Ed è proprio a Somawsky che Meadows si affida, aggrappandosi alle dritte che questo gli dà durante la sua prima sbronza, mentre vomita in un motel, o fuori dalla stanza lercia in cui sta per fare sesso con una prostituta, o ancora, ai banconi su cui ordinano i loro sandwich al formaggio, per imparare a umiliare i camerieri quando sbagliano il suo ordine. La fiducia spontanea con cui segue i consigli dell’amico, senza mai pensare di metterli in dubbio, è la stessa che si ha nei confronti di chi vuole fare da guida, non da guardia, mettendosi sul nostro stesso piano invece di abusare del potere che gli è stato dato. Trattando Meadows “da adulto”, infatti, è come se Somawsky trovasse per lui un nuovo spazio nel mondo, più ampio, in cui può rivendicare quelli che sono i suoi desideri senza più paura di essere schiacciato da quelli degli altri. Per questo, quando il secondo insegna al primo i segnali che i marinai danno alle navi, in una delle scene più rappresentative del film, la loro parità non è attestata soltanto da un gesto che li rende simili, quasi identici, mentre sono l’uno davanti all’altro in mutande, a braccia tese. In quel momento è l’idea di condividere un codice comprensibile soltanto a chi ha fatto le stesse scelte di vita, ad annullare ogni possibile distanza.

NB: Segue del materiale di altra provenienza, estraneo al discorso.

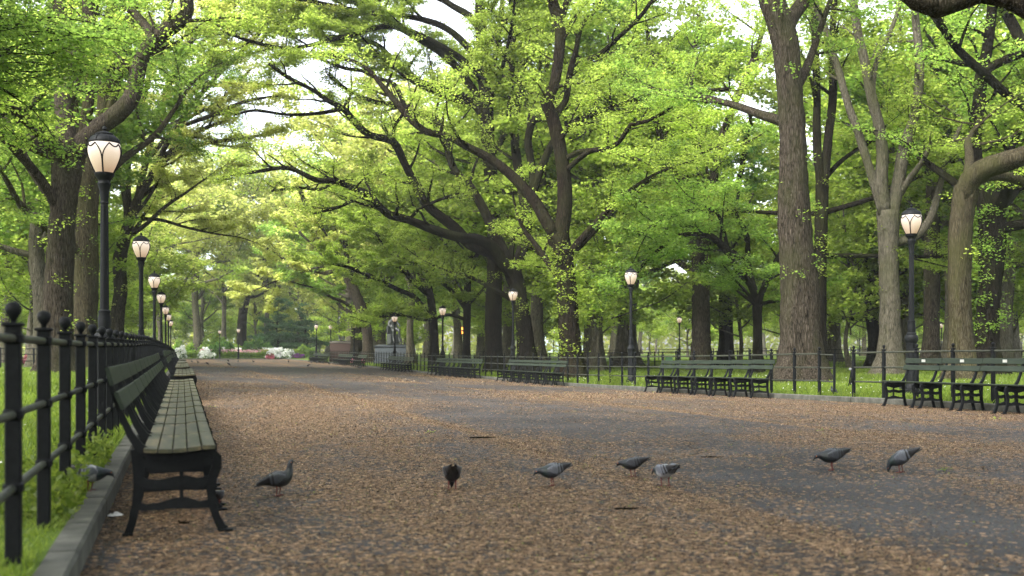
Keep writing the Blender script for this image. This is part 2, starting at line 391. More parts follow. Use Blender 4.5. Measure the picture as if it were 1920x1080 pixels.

Forse è proprio per aver preso troppo sul serio il ruolo d’adulto appena guadagnato che Meadows, alla fine, decide di tentare la fuga, tradendo così la stessa amicizia che glielo aveva conferito e tutte le sue regole. La scelta che fa per liberarsi è in realtà quella che lo imprigiona definitivamente, rendendolo davvero un truffatore, perché lo riporta alle logiche della sopraffazione che i tre avevano tenuto fuori dal loro rapporto. A partire dal suo gesto, infatti, l’iniziazione torna al principio, rivelando la nostra incapacità di sovvertire le dinamiche di potere, quando pensiamo di poterle aggirare attraverso la prevaricazione, invece di passare per i legami.

In un modo che è crudo e allo stesso tempo delicato, L’ultima corvè ripercorre le possibili traiettorie delle relazioni tra esseri umani, mostrando i riferimenti sempre provvisori con cui tentiamo di intercettarle e comprenderle. La ricerca itinerante di sé che i protagonisti si trovano a compiere, infatti, mostra la difficoltà di preservare tutti quei principi di correttezza che riteniamo irrinunciabili, senza lasciarli intaccare o deviare dagli atteggiamenti che gli altri hanno nei nostri confronti e dalle ingiustizie che possiamo subire. Il loro tentativo di ribellione, a ben vedere, dura soltanto finché riescono a rimanervi attaccati, anche quando le interferenze esterne li fanno sembrare troppo fragili. Per questo tutte le volte in cui scegliamo di continuare a far sopravvivere i nostri principi, dopo che li abbiamo visti fallire o quando ci sembra non vengano riconosciuti da quasi nessuno, possiamo considerarlo un vero e proprio gesto di resistenza, la premessa essenziale di ogni contestazione.